By Redjar at English Wikipedia (Transferred from en.wikipedia to Commons.)
License: GFDL or CC-BY-SA-3.0
Location of St. Albans within the state of Vermont.

* The Committees of Correspondence, best known from Benjamin Franklin’s work, were the American colonies’ means for maintaining communication lines in the years before the Revolutionary War. In 1764, Boston formed the earliest Committee of Correspondence to encourage opposition to Britain’s stiffening of customs enforcement and prohibition of American paper money. The following year, New York formed a similar committee to keep the other colonies notified of its actions in resisting the Stamp Act. In 1773, the Virginia House of Burgesses proposed that each colonial legislature appoint a committee for intercolonial correspondence. The exchanges that followed built solidarity during the turbulent times and helped bring about the formation of the First Continental Congress in 1774. The Committees continued to function in the following years as a US Intelligence Service.
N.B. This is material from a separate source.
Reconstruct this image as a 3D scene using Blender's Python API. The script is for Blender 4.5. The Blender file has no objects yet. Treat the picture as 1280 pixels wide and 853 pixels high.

Special from the Committee of Correspondence

Oct. 19, 1864--The small village of St. Albans, Vermont, located on the shores of Lake Champlain, was raided today by a group of Confederate cavalry which rode south from Canada. With his gun drawn, Confederate Lieutenant Bennett Young mounted the steps of a hotel and shouted, “This city is now in the possession of the Confederate States of America.” Demonstrating what this signified, the Confederates herded the residents onto the village green, robbed three banks, and attempted, but failed, to burn down the town. Escaping with an estimated booty of $200,000, the Rebels fled northward, burning a bridge behind them to frustrate any attempts at pursuit.

This raid is only the most recent example of British attempts to reconquer or subvert the United States from their base in Canada. British military expeditions from Canada during the American Revolution attempted to cut the new nation in two, but as everyone knows, the defeat of General Johnny Burgoyne at Saratoga temporarily defeated that strategy. What may not be as well remembered is the fact that the 1786-87 Shays’ Rebellion in Massachusetts after the Revolution was coordinated by a group of doctors operating out of Canada. And a whole string of frontier disturbances, including both Spanish and British attempts to detach new territories such as Kentucky and Tennessee from the Union, were again coordinated by agents such as Dr. John Connolly operating out of British Canada. The British attacks over the Canadian border from Missouri to New York during the War of 1812 have, of course, still not faded from popular memory.

Continuing its deep hostility to the independence of the United States, the British Government during the current War of Rebellion has sent two thousand British troops to Canada and has safehoused many Confederate agents and soldiers there. What may be even more important, it has acted as the bankroller for the Confederacy. As of now, the Confederate Government has contracted loans from abroad to the amount of almost fifteen million dollars. Most of this has come from the “Southern Independence Association” in England, composed chiefly of the British aristocracy. As collateral for these loans, the Confederacy pledged much of its cotton crop, but the cotton planters have so far withheld most of their production from the government. Therefore, the British aristocracy has so far received little return on its investment. Perhaps the St. Albans raiders were combining an attempt to recoup some of the British losses with a forcible reminder that the Union faces not one enemy, but two.